The company's results reflect the impact of certain related party transactions with Cadbury that continued until separation on 7 May 2008.
CSD and NCB
In CSDs, Dr Pepper volume declined 1%, however the company's four core brands (7UP, Sunkist, A&W and Canada Dry) declined 5%
In NCBs, Hawaiian Punch volume increased low double-digits and Mott's was up 4%. Snapple declined mid single-digits as it cycled significant promotional activity in the prior year period, which for profitability reasons, was not repeated in 2008. In Mexico, Aguafiel declined 21% reflecting high single-digit price increases and a more competitive environment.
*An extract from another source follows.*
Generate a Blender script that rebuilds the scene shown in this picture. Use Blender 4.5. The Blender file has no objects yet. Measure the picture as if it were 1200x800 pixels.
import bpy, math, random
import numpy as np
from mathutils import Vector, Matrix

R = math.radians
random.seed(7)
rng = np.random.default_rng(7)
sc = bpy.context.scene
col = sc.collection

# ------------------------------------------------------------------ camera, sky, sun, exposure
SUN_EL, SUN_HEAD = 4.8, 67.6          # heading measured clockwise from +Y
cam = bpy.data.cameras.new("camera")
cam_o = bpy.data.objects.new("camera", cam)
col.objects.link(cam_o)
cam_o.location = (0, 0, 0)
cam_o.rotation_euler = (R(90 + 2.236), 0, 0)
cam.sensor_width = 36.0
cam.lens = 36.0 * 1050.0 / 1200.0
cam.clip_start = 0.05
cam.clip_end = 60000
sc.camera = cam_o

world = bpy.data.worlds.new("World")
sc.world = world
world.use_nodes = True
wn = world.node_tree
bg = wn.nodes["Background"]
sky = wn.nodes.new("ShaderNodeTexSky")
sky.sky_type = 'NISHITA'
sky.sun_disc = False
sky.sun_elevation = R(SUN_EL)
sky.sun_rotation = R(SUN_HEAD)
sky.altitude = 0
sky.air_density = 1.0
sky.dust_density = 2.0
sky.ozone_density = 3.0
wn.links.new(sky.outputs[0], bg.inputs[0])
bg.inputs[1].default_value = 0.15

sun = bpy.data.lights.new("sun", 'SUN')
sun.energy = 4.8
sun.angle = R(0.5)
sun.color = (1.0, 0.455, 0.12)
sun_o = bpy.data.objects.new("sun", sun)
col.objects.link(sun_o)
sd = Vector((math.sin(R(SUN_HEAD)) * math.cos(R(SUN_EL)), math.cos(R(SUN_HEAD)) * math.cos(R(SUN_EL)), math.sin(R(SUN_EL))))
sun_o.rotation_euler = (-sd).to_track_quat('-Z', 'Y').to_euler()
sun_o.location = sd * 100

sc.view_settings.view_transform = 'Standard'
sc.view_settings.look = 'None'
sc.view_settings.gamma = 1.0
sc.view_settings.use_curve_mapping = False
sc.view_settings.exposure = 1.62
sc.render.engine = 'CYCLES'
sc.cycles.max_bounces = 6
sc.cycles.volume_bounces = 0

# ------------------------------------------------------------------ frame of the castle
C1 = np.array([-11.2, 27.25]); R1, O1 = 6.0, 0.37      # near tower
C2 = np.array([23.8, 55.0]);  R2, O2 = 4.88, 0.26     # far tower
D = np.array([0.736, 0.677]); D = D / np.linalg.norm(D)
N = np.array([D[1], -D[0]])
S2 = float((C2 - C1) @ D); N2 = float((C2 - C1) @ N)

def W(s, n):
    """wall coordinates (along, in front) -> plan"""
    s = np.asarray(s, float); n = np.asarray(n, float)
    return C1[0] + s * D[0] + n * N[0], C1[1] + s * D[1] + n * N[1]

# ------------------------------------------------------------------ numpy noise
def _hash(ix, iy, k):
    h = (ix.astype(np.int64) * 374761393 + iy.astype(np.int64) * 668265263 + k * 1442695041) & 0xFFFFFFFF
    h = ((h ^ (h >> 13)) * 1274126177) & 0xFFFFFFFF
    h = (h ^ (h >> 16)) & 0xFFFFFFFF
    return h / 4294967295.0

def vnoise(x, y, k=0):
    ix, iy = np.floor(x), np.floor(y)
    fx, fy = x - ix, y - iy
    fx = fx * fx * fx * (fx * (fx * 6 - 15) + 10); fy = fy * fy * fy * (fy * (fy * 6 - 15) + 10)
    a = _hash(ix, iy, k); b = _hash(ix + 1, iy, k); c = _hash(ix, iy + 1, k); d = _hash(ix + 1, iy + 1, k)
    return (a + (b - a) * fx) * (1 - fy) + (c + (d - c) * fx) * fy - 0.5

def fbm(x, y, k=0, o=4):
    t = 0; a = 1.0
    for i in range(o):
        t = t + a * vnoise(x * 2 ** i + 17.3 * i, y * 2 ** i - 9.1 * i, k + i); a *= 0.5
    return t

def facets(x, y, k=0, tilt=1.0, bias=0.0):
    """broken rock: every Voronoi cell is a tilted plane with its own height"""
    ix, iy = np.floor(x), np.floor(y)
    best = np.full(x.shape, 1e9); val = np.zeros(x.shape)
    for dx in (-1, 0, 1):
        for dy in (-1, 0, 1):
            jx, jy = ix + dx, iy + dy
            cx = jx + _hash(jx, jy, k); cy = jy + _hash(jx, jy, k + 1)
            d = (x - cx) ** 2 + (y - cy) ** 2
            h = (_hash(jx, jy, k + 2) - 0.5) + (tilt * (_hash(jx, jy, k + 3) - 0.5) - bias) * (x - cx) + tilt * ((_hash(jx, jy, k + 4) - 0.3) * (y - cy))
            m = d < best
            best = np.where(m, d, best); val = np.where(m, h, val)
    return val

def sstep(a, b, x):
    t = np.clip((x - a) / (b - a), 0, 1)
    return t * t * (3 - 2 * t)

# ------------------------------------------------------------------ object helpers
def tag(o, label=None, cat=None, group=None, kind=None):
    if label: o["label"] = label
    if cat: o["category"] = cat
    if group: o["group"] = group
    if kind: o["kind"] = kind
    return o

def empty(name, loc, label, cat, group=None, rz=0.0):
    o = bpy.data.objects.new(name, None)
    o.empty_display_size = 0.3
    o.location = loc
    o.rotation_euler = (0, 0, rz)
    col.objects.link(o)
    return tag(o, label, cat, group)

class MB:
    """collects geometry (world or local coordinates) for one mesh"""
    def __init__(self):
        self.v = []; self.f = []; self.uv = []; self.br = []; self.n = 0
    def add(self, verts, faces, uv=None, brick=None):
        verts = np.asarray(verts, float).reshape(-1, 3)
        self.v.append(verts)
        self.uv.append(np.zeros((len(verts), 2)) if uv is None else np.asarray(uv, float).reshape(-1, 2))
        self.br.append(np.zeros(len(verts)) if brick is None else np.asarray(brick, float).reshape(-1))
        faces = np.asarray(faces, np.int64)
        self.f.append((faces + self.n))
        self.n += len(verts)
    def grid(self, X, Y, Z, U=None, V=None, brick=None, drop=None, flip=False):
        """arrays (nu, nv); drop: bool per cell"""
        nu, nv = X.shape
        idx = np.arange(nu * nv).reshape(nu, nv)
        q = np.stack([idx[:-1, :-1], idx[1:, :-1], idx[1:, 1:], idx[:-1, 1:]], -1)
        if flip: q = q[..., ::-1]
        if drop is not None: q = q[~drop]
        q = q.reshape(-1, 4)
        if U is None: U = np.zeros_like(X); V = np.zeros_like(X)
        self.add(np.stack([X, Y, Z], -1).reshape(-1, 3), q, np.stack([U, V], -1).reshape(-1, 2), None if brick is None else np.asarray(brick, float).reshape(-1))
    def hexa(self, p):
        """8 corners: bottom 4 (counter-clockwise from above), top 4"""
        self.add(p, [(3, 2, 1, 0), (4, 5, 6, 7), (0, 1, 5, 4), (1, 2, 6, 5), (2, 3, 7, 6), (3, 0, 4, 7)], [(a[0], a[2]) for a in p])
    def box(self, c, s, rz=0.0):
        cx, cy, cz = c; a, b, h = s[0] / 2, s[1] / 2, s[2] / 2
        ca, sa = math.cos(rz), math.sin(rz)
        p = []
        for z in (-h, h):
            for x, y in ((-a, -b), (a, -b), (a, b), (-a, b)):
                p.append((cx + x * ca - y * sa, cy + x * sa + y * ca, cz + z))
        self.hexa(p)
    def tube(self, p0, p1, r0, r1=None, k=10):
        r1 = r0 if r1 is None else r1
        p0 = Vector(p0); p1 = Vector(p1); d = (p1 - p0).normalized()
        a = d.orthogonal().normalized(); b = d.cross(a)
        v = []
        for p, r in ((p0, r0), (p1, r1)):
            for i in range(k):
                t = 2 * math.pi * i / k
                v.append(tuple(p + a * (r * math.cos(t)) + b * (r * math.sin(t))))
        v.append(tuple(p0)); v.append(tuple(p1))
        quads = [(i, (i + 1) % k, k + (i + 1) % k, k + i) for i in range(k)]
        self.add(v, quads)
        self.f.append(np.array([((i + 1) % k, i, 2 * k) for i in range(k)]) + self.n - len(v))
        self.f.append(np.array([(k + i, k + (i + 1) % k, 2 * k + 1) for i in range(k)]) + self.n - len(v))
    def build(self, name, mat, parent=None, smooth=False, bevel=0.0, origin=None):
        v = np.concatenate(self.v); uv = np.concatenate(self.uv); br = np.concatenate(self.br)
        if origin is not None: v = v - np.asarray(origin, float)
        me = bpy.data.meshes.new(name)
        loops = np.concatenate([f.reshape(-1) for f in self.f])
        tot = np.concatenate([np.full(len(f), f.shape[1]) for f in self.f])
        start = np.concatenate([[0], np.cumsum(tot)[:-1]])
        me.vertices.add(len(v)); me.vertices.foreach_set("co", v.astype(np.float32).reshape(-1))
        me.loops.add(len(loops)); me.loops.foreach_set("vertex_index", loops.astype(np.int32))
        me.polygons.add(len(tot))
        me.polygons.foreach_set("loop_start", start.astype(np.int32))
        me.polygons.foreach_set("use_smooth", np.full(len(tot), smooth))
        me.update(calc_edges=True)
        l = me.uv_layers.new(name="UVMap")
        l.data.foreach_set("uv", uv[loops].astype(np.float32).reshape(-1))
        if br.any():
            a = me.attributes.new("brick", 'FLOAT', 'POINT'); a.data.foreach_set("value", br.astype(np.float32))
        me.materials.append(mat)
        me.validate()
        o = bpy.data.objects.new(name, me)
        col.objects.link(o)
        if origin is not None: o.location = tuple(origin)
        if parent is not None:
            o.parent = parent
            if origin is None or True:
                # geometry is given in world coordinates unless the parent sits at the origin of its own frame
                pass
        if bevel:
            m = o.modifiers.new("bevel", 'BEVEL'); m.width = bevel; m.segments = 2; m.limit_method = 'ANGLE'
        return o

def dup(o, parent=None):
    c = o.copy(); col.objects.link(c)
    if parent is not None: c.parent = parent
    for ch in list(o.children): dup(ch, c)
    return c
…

The loss of the distribution agreement for glaceau products (November 2007) reduced NCB growth by 8% in the quarter and impacted sales net sales growth negatively by 4%.
In North America, volume declined 3% and in Mexico and the Caribbean, volume declined 9%. Sales volume was also down 3%, but net sales increased 1%.
Income from operations decreased 4% reflecting segment operating profit declines, separation costs totaling $20m and restructuring costs amounted to $14m for the quarter.
The DPS continues to expect 3% to 5% net sales growth throughout 2008. While the company said it is realising benefits from its 2007 restructuring actions, it claims these are being offset by higher fuel costs, the consolidation impact of the SeaBev acquisition and new stand-alone costs arising from the spin-off.